If emeralds are the right stone for you and the design you’re looking for, a jeweller should be able to help you through the process so you’re able to get that ring perfect. 

I Love the Idea of a Green Gemstone, But I’m Not Sure About Emeralds. Are There Alternatives?

If you’re keen on green for your engagement ring but aren’t quite sure about choosing an emerald, that’s ok! Emeralds are gorgeous, but some people might choose to give them a miss due to cost, availability, or concerns about durability. Luckily, there are a number of other gemstones which, while not quite the same as an emerald, can definitely give you the beautiful green hues you are searching for. Check them out below. 

Tsavorite Garnet

Garnets are often thought of as their red, or rhodolite, form. Garnets come in a range of colours from yellow to orange, to red, purple, pink and green. Tsavorite garnet is the green variety.

While slightly lower than emeralds at around 7.5 on the Mohs hardness scale, tsavorite is less prone to large inclusions which typically cause an emerald to be brittle. Tsavorite garnet is also generally more affordable, meaning you may be able to get a better coloured or quality stone for less. 


Tourmaline is a gem that mimics a number of precious stones (its name translates to “mixed gem”). Most famously, the stone mimics rubies, with Caesar’s Ruby (actually a rubellite tourmaline) going in and out of different royal Crown Jewel collections, including Catherine the Great. 

Chrome tourmaline was often mistaken for emerald. With a rating of 7 on the Mohs hardness scale, green tourmalines are also a great emerald alternative. While they are slightly more prone to scratching, they are durable and can be worn every day if treated with care.

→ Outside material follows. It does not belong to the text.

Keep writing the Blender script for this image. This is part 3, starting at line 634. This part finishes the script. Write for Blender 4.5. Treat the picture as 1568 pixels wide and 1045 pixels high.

Sapphires are very versatile gemstones and come in a complete rainbow of colours – not just the popular royal blue commonly associated with the gem. 

Sapphires are part of the corundum mineral family, which also includes ruby. Corundum has a hardness of 9 on the Mohs hardness scale, meaning that it is second only to diamonds and is more durable than the much more fragile emerald. A green sapphire is a great choice if you want to have a locally and Australian mined gemstone. Australian varieties come in blue-green, green-blue, and yellow-green among some other varieties. Typically, they have more of an olive-green hue. Sapphires that are a true emerald green colour are very, very rare.

With the right design, emerald can be an amazing stone for an engagement ring, yet it’s not always the appropriate choice for your lifestyle or the ring design itself. Green centre stones are a stunning, unique choice and there are a number of options beyond emeralds when it comes to getting that just-right shade of green you’re looking for. Whatever design or style you’re considering, there should be a green gemstone variety to suit.